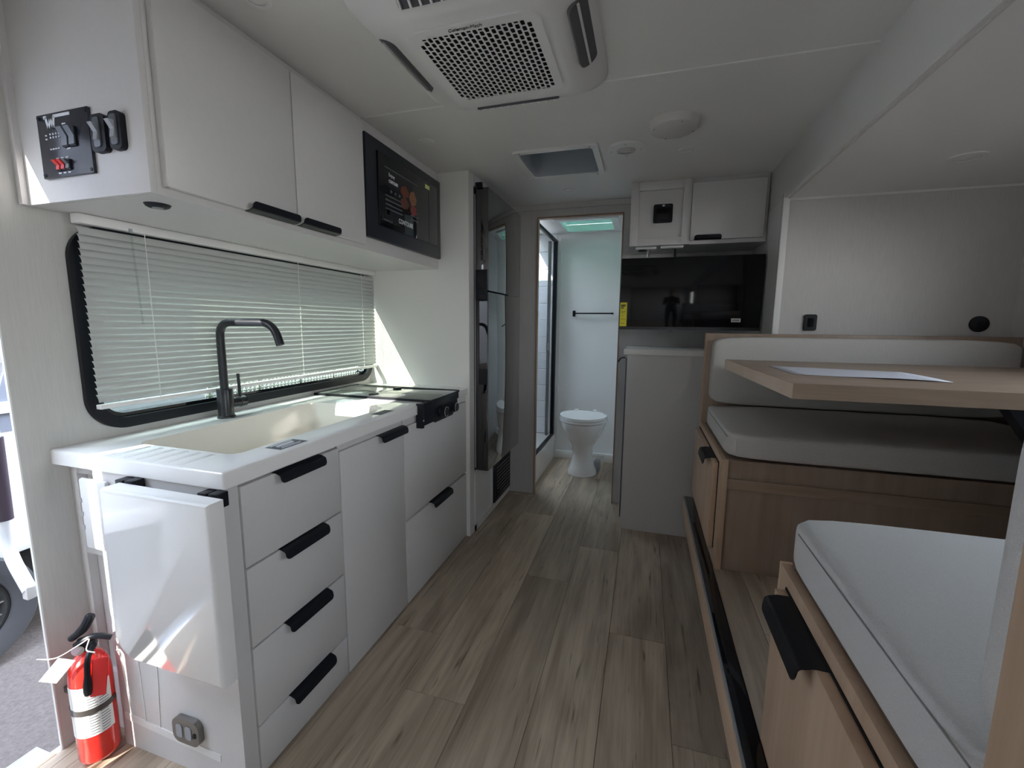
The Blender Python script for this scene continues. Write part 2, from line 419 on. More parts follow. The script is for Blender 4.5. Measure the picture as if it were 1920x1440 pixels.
# entrance door: leaf swung outwards, jamb trims and threshold
B('door_1', EXTW, (-2.42, -1.745, -0.145, -0.100, 0.02, 1.78), bev=0.004, kind='structure')
dj = MB()
dj.box(XT - 0.012, XL + 0.003, -0.100, -0.084, -0.02, 1.86); dj.box(XL - 0.007, XL + 0.0015, 0.7125, 0.716, -0.02, 1.86)
dj.box(XL - 0.007, XL + 0.003, -0.10, 0.716, 1.845, 1.862)
dj.build('trim_1', LABELW, kind='structure')
th = thing('trim_2', (XL - 0.02, 0.3, 0.0), kind='structure')
B('threshold_strip', ALU, (XT - 0.045, XL - 0.012, -0.084, 0.700, -0.022, -0.004), th, bev=0.003)
B('threshold_board', OAKY, (XL - 0.012, XL, -0.084, 0.700, -0.03, 0.0), th)
lt = MB(); lt.box(XT - 0.014, XT - 0.004, 0.744, 0.752, 0.86, 0.96, bev=0.002); lt.build('strike_plate', CHROME, parent=th)

# other walls
wb = MB(); wb.prism(rect(-0.985, 0.75, -0.02, ZC), 'y', 3.12, 3.15, holes=[rect(-0.760, -0.176, -0.01, 2.028)])
wb.build('wall_bathroom', GREYLINEN, kind='structure')
B('wall_back', BATHW, (-1.63, 0.75, 4.12, 4.16, -0.06, ZC + 0.05), kind='structure')
B('wall_rear', LINEN, (XT, 0.67, YB - 0.04, YB, -0.06, ZC + 0.05), kind='structure')
B('wall_bath_right', BATHW, (0.0, 0.03, 3.15, 4.12, 0.0, ZC), kind='structure')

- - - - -

WHAT THE EXERCISE ASKS
Retype the whole listing, keeping every line identical and omitting all pictures.

ANSWER BELOW
The Blender Python script for this scene continues. Write part 2, from line 419 on. More parts follow. The script is for Blender 4.5. Measure the picture as if it were 1920x1440 pixels.
# entrance door: leaf swung outwards, jamb trims and threshold
B('door_1', EXTW, (-2.42, -1.745, -0.145, -0.100, 0.02, 1.78), bev=0.004, kind='structure')
dj = MB()
dj.box(XT - 0.012, XL + 0.003, -0.100, -0.084, -0.02, 1.86); dj.box(XL - 0.007, XL + 0.0015, 0.7125, 0.716, -0.02, 1.86)
dj.box(XL - 0.007, XL + 0.003, -0.10, 0.716, 1.845, 1.862)
dj.build('trim_1', LABELW, kind='structure')
th = thing('trim_2', (XL - 0.02, 0.3, 0.0), kind='structure')
B('threshold_strip', ALU, (XT - 0.045, XL - 0.012, -0.084, 0.700, -0.022, -0.004), th, bev=0.003)
B('threshold_board', OAKY, (XL - 0.012, XL, -0.084, 0.700, -0.03, 0.0), th)
lt = MB(); lt.box(XT - 0.014, XT - 0.004, 0.744, 0.752, 0.86, 0.96, bev=0.002); lt.build('strike_plate', CHROME, parent=th)

# other walls
wb = MB(); wb.prism(rect(-0.985, 0.75, -0.02, ZC), 'y', 3.12, 3.15, holes=[rect(-0.760, -0.176, -0.01, 2.028)])
wb.build('wall_bathroom', GREYLINEN, kind='structure')
B('wall_back', BATHW, (-1.63, 0.75, 4.12, 4.16, -0.06, ZC + 0.05), kind='structure')
B('wall_rear', LINEN, (XT, 0.67, YB - 0.04, YB, -0.06, ZC + 0.05), kind='structure')
B('wall_bath_right', BATHW, (0.0, 0.03, 3.15, 4.12, 0.0, ZC), kind='structure')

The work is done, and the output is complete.